Nos quadrinhos, até mesmo os leitores acabam sendo convencidos de que seu plano de matar milhões para salvar bilhões, de causar uma tragédia para unir a humanidade, de derramar tanto sangue para enfim alcançar a paz, pode fazer todo o sentido. O grande antagonista da história é um dos homens mais bem-intencionados da trama. E o que é mais incrível: ele é tão inteligente e puro, com uma eloqüência imensa, que suas loucas maquinações não nos passam a impressão de loucura, mas sim de paixão, de desejo de mudar o mundo. Veidt é um personagem muito verdadeiro e superior, que fica acima de todos os outros no final, por mais que paire uma nuvenzinha de dúvida sobre sua cabeça. No filme, no entanto, ele é tratado como um verme aproveitador – que vai usar a tragédia para reconstruir a cidade usando suas empresas e encher ainda mais os bolsos de dinheiro, como fica claro logo depois no buraco de Nova York sendo colocado novamente de pé.
O grande trunfo dos quadrinhos originais de Watchmen está justamente em usar a metalinguagem para homenagear os quadrinhos dentro dos quadrinhos. Não sei se a proposta que Silver descreveu é de fato verdadeira. Mas, para mim, é fácil imaginá-la saindo da cabeça do Gilliam. E sendo conduzida por um cara como Gilliam. Seria uma mudança radical, muito mais radical do que a proposta por Snyder. Dane-se. Eu acho que seria lindo. E que seria uma forma magistral de brincar com a metalinguagem tão presente na HQ original. Seria um gibi dentro do filme. Se Gilliam errou em algo, foi em ter tido medo de rodar Watchmen, em ter considerado a orba “infilmável”. Tenho cá pra mim que, se ele continuasse mesmo à frente do projeto, seria a primeira vez que teríamos Alan Moore se aproximando do dito cujo de alguma forma.

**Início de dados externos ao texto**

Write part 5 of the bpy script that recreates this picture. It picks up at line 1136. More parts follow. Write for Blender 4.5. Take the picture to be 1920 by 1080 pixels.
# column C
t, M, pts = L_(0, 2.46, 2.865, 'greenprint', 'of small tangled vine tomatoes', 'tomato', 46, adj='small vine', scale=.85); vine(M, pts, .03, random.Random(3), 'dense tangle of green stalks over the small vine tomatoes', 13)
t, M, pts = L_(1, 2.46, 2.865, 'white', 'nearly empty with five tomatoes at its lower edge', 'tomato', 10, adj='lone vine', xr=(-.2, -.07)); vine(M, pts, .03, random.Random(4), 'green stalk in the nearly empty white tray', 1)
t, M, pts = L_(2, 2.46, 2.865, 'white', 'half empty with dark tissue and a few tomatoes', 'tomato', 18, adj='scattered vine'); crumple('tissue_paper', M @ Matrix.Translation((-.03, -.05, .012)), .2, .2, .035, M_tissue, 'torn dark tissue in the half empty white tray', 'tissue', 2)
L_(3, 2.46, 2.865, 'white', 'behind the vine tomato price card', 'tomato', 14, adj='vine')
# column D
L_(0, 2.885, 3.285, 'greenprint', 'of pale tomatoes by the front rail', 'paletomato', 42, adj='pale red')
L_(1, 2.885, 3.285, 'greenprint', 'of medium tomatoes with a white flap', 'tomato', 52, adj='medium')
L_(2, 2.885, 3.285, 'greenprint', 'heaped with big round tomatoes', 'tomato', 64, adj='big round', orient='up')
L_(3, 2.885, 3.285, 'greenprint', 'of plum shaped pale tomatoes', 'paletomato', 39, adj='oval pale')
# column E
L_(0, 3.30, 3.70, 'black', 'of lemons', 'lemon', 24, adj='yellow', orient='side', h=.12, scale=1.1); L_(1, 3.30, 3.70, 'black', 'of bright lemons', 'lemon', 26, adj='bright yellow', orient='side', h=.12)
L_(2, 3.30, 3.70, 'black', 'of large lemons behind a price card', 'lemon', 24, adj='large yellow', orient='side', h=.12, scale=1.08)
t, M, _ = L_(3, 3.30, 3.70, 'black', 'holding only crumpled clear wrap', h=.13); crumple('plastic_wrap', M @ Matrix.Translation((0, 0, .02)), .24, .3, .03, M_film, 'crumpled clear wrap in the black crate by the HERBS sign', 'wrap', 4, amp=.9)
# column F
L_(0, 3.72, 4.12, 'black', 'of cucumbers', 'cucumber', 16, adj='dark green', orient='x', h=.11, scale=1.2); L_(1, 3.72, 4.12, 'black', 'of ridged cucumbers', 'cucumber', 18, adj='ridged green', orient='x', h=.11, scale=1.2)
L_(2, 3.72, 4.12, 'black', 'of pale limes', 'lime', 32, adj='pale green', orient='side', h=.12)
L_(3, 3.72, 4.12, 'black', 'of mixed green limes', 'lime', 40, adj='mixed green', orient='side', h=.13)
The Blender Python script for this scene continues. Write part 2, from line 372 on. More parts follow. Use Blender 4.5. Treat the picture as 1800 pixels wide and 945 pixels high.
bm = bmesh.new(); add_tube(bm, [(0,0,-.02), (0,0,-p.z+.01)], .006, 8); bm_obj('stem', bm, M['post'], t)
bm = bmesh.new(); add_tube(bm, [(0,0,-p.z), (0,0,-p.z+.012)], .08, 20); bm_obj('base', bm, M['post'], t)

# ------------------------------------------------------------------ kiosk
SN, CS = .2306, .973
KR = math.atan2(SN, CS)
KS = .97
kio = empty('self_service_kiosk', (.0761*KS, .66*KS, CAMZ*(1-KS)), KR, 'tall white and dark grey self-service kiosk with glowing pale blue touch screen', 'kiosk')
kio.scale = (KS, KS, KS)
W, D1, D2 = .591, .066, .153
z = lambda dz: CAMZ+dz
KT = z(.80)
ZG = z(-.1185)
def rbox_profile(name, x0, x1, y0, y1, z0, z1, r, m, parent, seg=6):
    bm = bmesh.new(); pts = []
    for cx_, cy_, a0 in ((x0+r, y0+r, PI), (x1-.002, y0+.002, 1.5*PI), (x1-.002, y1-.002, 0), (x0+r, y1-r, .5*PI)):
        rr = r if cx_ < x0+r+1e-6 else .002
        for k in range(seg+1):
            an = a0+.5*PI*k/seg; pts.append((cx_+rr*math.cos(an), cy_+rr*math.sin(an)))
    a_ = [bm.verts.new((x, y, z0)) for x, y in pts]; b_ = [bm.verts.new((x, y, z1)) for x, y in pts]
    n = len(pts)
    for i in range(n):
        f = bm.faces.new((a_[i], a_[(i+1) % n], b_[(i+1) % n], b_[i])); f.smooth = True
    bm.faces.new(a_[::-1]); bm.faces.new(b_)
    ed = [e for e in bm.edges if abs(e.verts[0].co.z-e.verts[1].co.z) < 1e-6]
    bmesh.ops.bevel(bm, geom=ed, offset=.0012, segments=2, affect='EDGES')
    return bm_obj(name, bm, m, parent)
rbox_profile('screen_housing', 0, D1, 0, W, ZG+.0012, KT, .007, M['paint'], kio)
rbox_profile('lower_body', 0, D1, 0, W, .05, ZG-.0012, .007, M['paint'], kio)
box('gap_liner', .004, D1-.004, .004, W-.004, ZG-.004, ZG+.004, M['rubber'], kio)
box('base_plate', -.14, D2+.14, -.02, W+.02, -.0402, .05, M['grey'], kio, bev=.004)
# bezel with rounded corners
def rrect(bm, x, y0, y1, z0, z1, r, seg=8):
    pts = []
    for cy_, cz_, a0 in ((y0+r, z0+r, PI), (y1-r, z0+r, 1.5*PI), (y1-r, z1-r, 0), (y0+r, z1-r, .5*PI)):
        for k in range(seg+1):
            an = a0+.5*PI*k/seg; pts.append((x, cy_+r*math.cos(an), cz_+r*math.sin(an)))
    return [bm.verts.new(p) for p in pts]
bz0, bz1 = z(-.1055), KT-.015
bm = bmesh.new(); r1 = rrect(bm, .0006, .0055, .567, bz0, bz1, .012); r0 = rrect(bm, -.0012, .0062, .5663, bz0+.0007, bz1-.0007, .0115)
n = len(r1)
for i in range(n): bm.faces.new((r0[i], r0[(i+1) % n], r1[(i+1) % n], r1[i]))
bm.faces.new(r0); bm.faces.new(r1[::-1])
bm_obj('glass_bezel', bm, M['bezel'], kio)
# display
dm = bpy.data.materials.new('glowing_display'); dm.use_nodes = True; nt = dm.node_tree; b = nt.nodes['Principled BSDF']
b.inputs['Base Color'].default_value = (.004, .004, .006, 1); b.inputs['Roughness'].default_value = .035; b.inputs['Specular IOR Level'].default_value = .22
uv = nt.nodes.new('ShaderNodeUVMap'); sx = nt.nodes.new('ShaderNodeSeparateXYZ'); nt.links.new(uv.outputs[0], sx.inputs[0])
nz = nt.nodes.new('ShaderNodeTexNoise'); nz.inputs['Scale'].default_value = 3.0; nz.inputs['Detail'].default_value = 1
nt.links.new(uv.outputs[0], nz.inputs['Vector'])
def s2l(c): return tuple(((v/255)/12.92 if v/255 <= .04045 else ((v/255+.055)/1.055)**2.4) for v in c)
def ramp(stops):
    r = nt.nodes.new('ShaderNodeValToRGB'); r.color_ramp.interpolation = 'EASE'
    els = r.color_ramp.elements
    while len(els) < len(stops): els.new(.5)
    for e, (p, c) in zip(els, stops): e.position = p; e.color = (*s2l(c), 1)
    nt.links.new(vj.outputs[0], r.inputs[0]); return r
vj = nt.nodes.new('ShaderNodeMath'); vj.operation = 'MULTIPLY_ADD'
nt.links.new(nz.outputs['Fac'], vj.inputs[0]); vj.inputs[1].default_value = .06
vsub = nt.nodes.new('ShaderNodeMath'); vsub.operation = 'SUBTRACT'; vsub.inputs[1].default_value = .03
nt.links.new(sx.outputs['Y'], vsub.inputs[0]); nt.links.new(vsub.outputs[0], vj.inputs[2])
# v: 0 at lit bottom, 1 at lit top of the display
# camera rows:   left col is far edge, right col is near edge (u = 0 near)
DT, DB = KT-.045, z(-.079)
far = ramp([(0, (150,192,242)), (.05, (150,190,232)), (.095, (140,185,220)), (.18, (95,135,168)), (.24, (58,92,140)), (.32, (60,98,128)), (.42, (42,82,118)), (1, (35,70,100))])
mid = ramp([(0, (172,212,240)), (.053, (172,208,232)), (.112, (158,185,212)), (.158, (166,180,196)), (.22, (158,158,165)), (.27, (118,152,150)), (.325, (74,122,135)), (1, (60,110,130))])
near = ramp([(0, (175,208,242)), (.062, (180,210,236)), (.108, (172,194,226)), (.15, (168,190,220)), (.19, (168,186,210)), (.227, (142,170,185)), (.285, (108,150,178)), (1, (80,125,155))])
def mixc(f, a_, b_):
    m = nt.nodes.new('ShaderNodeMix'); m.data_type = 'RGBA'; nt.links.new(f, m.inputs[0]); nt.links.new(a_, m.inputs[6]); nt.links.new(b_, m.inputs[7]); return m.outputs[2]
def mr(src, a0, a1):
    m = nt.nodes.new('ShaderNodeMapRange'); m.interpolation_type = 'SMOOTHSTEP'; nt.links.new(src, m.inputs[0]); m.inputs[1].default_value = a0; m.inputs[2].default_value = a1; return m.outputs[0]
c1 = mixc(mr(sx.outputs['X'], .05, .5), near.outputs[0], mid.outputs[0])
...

A minha comparação original continua valendo: “Watchmen – O Gibi” é um arquivo enorme do Photoshop, com centenas de camadas que dão volume e sutileza a cada pedaço da obra. Transformado em filme, Watchmen virou um JPEG salvo para a web, com todas as camadas mescladas e as bordas meio borradas. De longe, a imagem pode até ser a mesma. Bonitinha, até. Mas tente mandar imprimir. Seus olhos vão reconhecer imediatamente a diferença.